I sacerdoti uccisi
testimoni
del Vangelo

L’elenco si allunga. In fondo ora c’è anche il nome di don Roberto Malgesini, il prete comasco che seguiva l’odore dei poveri e scendeva ogni giorno ai confini dell’umanità più dolente, dove ci dicono di non guardare, dove la vita è un tracollo perfetto. Negli ultimi dieci anni, secondo il sito «ilsismografo.blogspot.com» che l’aggiorna periodicamente, nel mondo sono stati assassinati oltre 200 sacerdoti. Ma il conto non è preciso. Don Roberto è l’ultimo. Un mese fa è stato ammazzato pugnalato come lui in Messico don Agustin Patino sulla porta della parrocchia.

L’elenco può essere definito, in punta di diritto canonico, un martirologio? Ieri il Papa ha definito don Roberto «martire», perché non ha barato con il Vangelo, martire, cioè testimone, di un mondo ingiusto, perché così è per tutti coloro che danno la vita e amano, senza tirarsi indietro, accogliendo l’ignoto del Vangelo, quel «vieni e vedi» che Gesù promette, senza certezze, senza sicurezza. Di molti non sappiamo quasi nulla, vite spezzate e donate, gente che conosce il Vangelo: «Quanto hai fatto a uno di questi.. l’hai fatto a me». Niente romanticismo, niente ricerca del martirio per la gloria.

Nessuno insegue il martirio. Accade e basta, se sei l’ombra di Dio e non fai distinzioni tra le persone, se non ti preoccupi di avere solo relazioni protette, se non fuggi davanti alle sofferenze e alla loro puzza, se decidi di andare oltre le regole, che fanno distinzioni tra regolare e irregolare, pulito e sporco, sano e infetto. L’amore per i poveri non fa distinzioni e qualche volta si prende dei rischi. Il posto più pericoloso è il Messico, ma anche l’Italia non scherza. A Como vent’anni fa don Renzo Beretta era stato accoltellato allo stesso modo da un poveraccio che aveva reagito malamente alle parole del prete che lo pregava di aspettare un poco e poi lo avrebbe aiutato. Don Renzo aveva aperto chiesa e canonica agli immigrati che cercavano di passare in Svizzera. Non è cambiato nulla. Quelli come don Roberto e don Renzo e molti altri come loro non aspettano «un’azione sociale appropriata». Scendono in strada. E la strada è pericolosa. Noi abbiamo paura e ci proteggiamo voltando lo sguardo o cercando conforto nella denuncia della mancata «azione appropriata delle istituzioni» o, se va bene, affidando due soldi e qualche coperta alla Caritas.
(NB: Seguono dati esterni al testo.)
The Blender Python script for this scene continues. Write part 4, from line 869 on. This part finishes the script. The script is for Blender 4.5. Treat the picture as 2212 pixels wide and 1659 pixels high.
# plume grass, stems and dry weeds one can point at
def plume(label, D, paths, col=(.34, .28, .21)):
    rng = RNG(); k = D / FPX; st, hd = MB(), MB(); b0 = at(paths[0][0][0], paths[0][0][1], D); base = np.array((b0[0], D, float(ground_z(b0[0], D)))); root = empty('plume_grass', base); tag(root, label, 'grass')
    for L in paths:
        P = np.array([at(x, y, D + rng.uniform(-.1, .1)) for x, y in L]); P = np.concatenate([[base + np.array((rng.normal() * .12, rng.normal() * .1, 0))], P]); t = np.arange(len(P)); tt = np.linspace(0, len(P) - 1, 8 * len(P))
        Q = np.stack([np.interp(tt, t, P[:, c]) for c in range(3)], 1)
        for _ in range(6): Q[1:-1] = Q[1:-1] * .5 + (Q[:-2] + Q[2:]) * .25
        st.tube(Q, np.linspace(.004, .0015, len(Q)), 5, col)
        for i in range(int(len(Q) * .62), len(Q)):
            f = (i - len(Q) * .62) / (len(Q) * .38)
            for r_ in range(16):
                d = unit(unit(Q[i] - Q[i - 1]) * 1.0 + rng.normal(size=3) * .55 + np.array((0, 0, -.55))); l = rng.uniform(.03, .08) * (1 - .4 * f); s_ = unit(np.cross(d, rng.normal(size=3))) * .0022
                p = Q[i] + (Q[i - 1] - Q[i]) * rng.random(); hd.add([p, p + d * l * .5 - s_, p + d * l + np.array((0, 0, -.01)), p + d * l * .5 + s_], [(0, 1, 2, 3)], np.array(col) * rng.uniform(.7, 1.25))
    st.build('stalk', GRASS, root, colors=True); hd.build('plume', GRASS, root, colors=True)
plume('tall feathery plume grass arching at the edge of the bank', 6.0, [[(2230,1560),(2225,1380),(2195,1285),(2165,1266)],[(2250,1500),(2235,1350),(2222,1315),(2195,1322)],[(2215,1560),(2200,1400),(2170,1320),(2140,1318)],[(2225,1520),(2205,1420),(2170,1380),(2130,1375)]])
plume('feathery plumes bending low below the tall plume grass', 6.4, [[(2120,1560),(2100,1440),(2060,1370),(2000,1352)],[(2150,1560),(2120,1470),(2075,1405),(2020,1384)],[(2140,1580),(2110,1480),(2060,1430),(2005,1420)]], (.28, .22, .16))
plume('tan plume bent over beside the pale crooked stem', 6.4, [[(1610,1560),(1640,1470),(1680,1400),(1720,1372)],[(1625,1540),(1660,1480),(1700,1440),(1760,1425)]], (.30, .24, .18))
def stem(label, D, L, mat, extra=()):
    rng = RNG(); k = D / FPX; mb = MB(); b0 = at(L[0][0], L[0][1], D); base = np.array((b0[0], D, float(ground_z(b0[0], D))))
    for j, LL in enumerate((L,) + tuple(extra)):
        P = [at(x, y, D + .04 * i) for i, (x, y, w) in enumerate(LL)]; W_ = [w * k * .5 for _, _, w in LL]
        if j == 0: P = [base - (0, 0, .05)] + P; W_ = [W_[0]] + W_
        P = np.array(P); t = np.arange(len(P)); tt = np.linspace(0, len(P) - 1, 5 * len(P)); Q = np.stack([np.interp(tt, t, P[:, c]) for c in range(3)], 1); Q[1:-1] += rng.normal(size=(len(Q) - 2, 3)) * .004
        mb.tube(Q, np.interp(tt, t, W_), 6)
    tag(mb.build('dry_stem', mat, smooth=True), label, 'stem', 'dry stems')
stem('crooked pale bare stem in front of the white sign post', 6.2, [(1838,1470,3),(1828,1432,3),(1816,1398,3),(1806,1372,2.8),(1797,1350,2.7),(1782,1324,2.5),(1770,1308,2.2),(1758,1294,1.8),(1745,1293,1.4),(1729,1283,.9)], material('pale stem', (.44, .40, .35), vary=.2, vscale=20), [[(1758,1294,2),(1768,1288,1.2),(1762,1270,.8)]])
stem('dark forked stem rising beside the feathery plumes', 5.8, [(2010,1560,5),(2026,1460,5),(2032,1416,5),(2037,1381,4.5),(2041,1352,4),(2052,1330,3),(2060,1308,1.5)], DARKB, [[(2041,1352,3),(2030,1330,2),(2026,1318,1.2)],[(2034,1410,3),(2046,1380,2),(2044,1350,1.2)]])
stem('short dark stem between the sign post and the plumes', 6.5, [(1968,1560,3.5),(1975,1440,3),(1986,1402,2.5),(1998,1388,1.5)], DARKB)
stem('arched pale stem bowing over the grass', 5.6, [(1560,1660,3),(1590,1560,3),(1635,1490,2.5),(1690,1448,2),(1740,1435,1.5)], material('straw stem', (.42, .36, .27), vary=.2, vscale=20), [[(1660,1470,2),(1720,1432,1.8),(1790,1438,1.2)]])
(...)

Don Roberto no e nemmeno aveva messo in piedi solo una ong della pietà che tutte le mattine distribuiva caffè e latte. Lui si occupava di persone che nessuno voleva, dimenticate e costrette alla «sottovivenza». Era il suo ministero di sacerdote, martire della carità. Infrangeva anche le regole, se necessario, come i preti che hanno salvato gli ebrei o quelli che hanno protetto i ricercati dalle dittature militari in America Latina. Lo avevano perfino multato per violazione di un’ordinanza antiaccattonaggio municipale. Ma lui tra il decoro e il Vangelo aveva scelto il secondo. Stava in giro tutto il giorno perché chi «sottovive» abita lì. E vivere nell’erranza porta alla deriva, manda ai matti, fino a gesti inconsulti e omicidi.

Cosa fa chi può trarre dalla «sottovivenza» le persone? Cosa hanno fatto a Como? Non ci si può nascondere dietro l’alibi che così vogliono loro. Nessuno sceglie di non scendere da un letto alla mattina e prepararsi la colazione, di non lavarsi e non indossare vestiti puliti. Qualcosa non va. A Como l’assessora ai Servizi sociali, pochi giorni fa, ha strappato una coperta a chi dormiva in strada, e prima aveva chiuso i centri di accoglienza e perfino i bagni pubblici. Don Roberto aiutava, nutriva, vestiva, martire della Chiesa, di Como che resiste e dell’Italia migliore. Uno tenace che mai indietreggiava. Uno di noi, speriamo.